Your time estimates are wrong. Don’t try to fix them.
Yeah, I said that.
I have been part of millions of planning meetings. I have seen thousands of project plans. The time estimates in them are all wrong.
All of them.
Instead of spending time coming up with a very precise estimate for how long it will take to build a feature, spend about five minutes working with engineering to figure out if the feature is "Large", "Medium" or "Small" (otherwise known as T-shirt sizing) Define those terms by talking about the number of sprints required to get them done. You’re still wrong, but you didn’t waste days or weeks coming up with the wrong estimate.
For example:
Small = 1-2 sprints
Medium = 3-9 sprints
Large = 10 or more sprints
Once you accept that the estimate is wrong, you can move on to planning with uncertainty. When you stack rank, you know that "Small" things at the top of the stack will likely ship this quarter but not definitely. Similarly, "Large" items at the bottom of the stack aren't shipping any time soon. This drives your roadmap. Estimate by quarter how much work you will get in those chunks based on stack rank. Of course, smaller chunks are better than larger chunks. If possible, take a look at the large items and see if you can break them down further. The smaller the chunk, the more accurate your estimate will be.
Is your estimate correct? No, it is not.
If you spend weeks developing a time estimate, will it be correct? No, it will not be correct.
Is it possible to be 100% correct in your estimate? No.
So, instead of investing a lot of time, take a quick stab at it, base your estimates on some objective reality and move on. It's wrong, but that's OK. The broad estimates can still give you an idea of how many things on the roadmap will be accomplished in a quarter. The reality is that you are way better off just accepting this level of uncertainty than trying to get to a “correct” answer that you likely will never find. For a PM, this discussion is usually driven by roadmap. Your execs want to know when a certain feature will ship. Don’t make the mistake of committing your product team to a specific ship date for a feature under development. PM doesn’t commit to shipping deadlines. Only engineering can ship a feature. Let them answer the “when” question.
What you want to do is be very transparent about your stack rank and the size and complexity of features. Small features with low risk and high priority should show up soon. If they don't, there is something wrong. Focus on that. This type of discussion can inform your leadership of what you’re working on and why and give them a view of where the effort and risk is. That’s what they really need to know.
What you should be presenting instead:
A good stack rank. Is eng executing against the stack rank? If not, stop. Until you agree with eng on stack rank, nothing else matters.
A good view of complexity. Are "easy" features really easy? If eng says "piece of cake" do you get the feature quickly? If not, stop. If you don't have a good view of complexity and risk, you cannot estimate with any accuracy.
A VERY VERY rough idea of time. It's way more important to know that X comes before Y. If you say X is six weeks out and it ships in eight weeks, does it matter? Not really. If you tell sales that Y is "THE MOST IMPORTANT THING ON OUR ROADMAP" but you don't ship it? You have a problem.

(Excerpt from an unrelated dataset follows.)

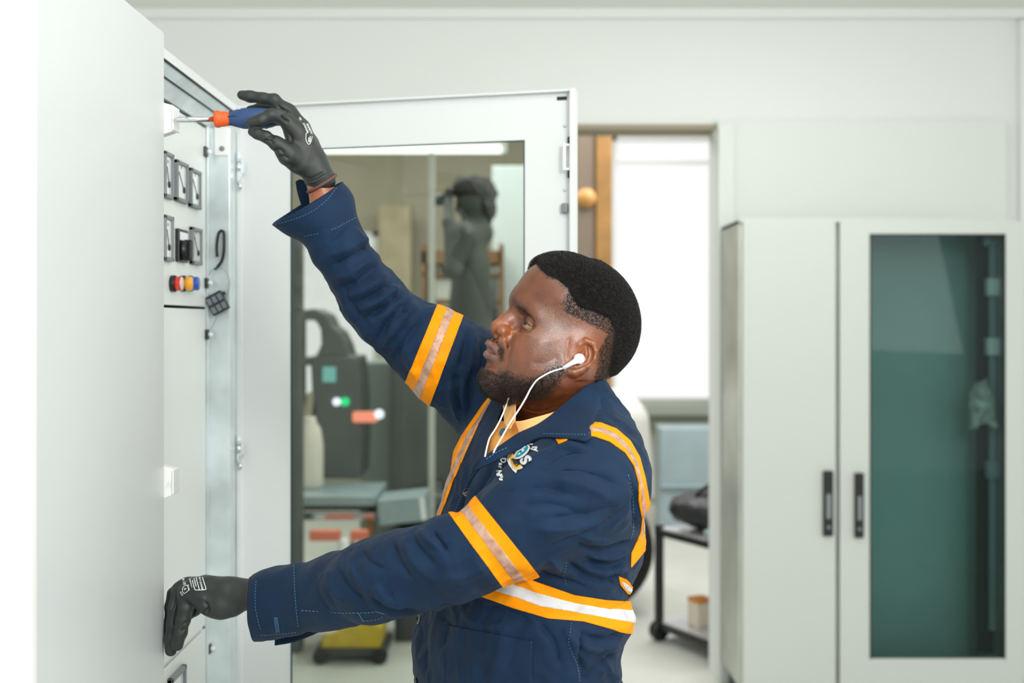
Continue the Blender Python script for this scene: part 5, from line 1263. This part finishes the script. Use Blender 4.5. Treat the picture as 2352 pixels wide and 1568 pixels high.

If you have those three things, you can build a roadmap and get leadership buy-in.
I’ve said this before, but it bears repeating. There are really only two things that distinguish a good product team from a poor product team. Those are quality and velocity. If you are executing with a high degree of quality at a high velocity, your odds of success are much higher than if you are operating with low quality and/or low velocity. As a product management leader, quality and velocity should be the two things you focus on the most. What you should not do is try to manage velocity with deadlines. Artificially setting dates simply lowers quality and doesn’t really address the underlying velocity problem you’re trying to solve.